California cities cut water use 13.5% in April

Sammy Roth
The (Palm Springs) Desert Sun
Sprinklers water grass at a home in Bermuda Dunes, Calif. on April 11, 2015.

A new report on California's water use shows some progress reducing use in the drought-parched state, helped in part by a wetter and colder April.

California cities and towns used 13.5% less water in April 2015 than they did in April 2013, said the State Water Resources Control Board on Tuesday. Over the last 11 months, use dropped 9%.

Water conservation rose in April, helped by a late chill.

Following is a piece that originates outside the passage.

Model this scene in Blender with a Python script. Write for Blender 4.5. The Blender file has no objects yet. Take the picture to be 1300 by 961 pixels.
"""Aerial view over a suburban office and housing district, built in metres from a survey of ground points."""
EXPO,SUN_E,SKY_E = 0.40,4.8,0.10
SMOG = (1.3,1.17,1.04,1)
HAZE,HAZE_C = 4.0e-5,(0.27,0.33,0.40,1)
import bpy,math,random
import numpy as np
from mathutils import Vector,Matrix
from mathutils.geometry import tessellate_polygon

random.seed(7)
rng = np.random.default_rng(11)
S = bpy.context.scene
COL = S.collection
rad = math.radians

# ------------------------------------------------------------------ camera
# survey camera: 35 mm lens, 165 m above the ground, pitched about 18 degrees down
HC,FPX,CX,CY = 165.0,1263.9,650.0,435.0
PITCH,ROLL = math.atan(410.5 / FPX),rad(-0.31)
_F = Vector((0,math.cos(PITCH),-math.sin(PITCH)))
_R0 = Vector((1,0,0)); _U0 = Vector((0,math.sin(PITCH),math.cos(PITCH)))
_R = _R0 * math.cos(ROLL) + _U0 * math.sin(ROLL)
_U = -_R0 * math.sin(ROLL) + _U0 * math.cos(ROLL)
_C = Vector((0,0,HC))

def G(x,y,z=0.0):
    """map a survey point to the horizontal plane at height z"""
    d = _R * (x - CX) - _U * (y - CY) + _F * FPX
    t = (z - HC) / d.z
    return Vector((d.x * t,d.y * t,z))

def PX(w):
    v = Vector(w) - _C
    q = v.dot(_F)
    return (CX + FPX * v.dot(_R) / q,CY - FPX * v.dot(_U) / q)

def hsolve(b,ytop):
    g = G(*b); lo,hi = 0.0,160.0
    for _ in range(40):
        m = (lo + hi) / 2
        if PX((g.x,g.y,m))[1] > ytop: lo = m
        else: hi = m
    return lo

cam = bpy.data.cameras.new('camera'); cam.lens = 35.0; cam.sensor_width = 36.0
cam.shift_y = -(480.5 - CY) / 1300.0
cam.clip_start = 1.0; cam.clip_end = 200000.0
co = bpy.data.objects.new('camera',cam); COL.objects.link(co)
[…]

But don't expect those conditions to last, said a state water representative.

"What little snow accumulated through April, we lost that in the month of May," John Lehigh, who oversees operations for the State Water Project, said at Tuesday's meeting. "There is no runoff from snowpack at this point, basically."

Calif. Gov. Jerry Brown has ordered cities and towns to use 25% less water than they did in 2013, starting this month. In areas where per-capita water use is highest — including much of the Southern California desert Coachella Valley — residents are being told to cut water use by 36%.

The fact that April 2015 was slightly wetter and slightly cooler than April 2013 accounts for some of the reductions, officials said at Tuesday's meeting. But Californians have also worked hard to cut back, they said.

"Anecdotally, I think it's real effort," said Max Gomberg, a senior environmental scientist with the water board. "When they saw the governor out on that dry meadow, and saw what was in the executive order, they realized it was time to start stepping up."

Spurred by a record-low snowpack in the Sierra Nevada, Brown announced California's first-ever mandatory water cutbacks April 1. Standing in a field that would usually be covered in snow, Brown argued the state's historic drought requires residents to fundamentally rethink how we use water.

To meet Brown's overall 25% mandate, the state water board is requiring different water agencies to cut back by different amounts, depending on how much water their customers use.

Brown's mandatory cutbacks didn't take effect until June 1, so water agencies still have time to convince customers to cut back before the agencies risk state fines as high as $10,000.